20 years ago

20 years ago they said “I do” at one of Kansas City’s neatest hidden gems - @simpsonhousekc

I remember crying as my dad gifted me a silver necklace during the ceremony.
I remember spinning in circles over & over, just to see my white dress twirl.
I remember bawling on the floor after my pretty white dress ripped late in the day.
I remember the big green pears that sat on their wedding cake.
I remember the pearly white snow that blanketed the city that day.

I wish I remembered more. I wish I could relive days like that. 7 year old me, looking up with teary eyes as they promised forever. I can still feel the warm tears rolling down my cheek while everyone watched us in front of that old fireplace.

When my memory falls short, the power of photos live on.

With no snow on the ground, or the company we remember, we stepped through the same house these memories happened.

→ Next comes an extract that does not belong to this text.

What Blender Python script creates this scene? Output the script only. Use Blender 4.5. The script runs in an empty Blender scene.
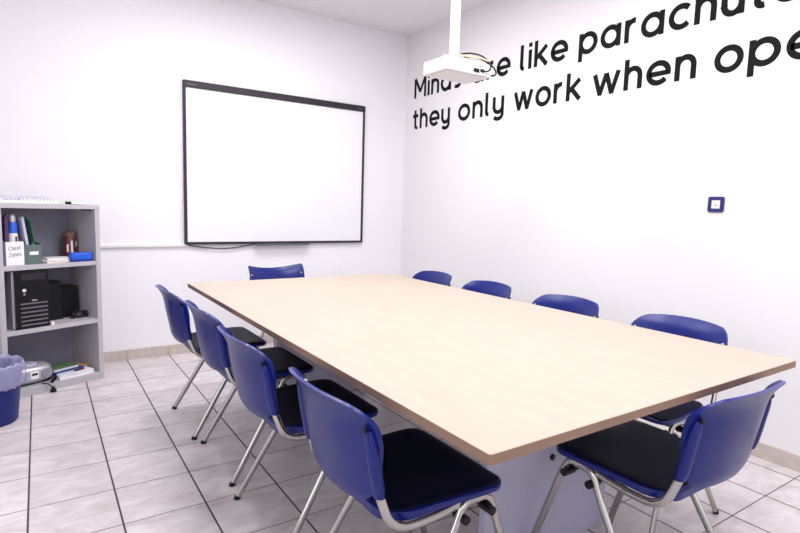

I watched my parents rush to get ready, just like that wedding day probably was. I helped my mom decide on a dress, shoes & other details only we would remember.
We chatted about the memories, the unique touches mom planned for that day & the beauty that this place holds still holds.

I floated back & forth between the rooms, making sure dad wouldn’t see mom just yet. There was something so still, so calm about that afternoon.

I wish I could have been the one to document the wedding day for them, 20 years ago.
I wish I could have noticed every detail, wrote it all down like I would now. That’s the thing about capturing a day so special. You notice more than you normally would. Suddenly, the shoes, the makeup, the jewelry, the way someone carries themselves, it all becomes so… captivating right?

Now, if only we could find a way to hold onto that on a random Monday morning. When the day is a chore instead of motivating & the coffee gets cold before you’ve finished & the laundry is stacking up again. What if we could see the captivating details there to? What if, we came back to the same rhythms with a new set of glasses?

I realized this day, when i was walking through the quiet Simpson House, that some feelings never fade. Some memories stick to you like a leaky honey bottle. These portraits hold memories & feelings I thought I left behind.

20 years later, I was the one who documented their marriage, all 7,300 days of it.

With the experience only time could give me & the house it all started in, the power of photography (& a beautiful marriage) lives on.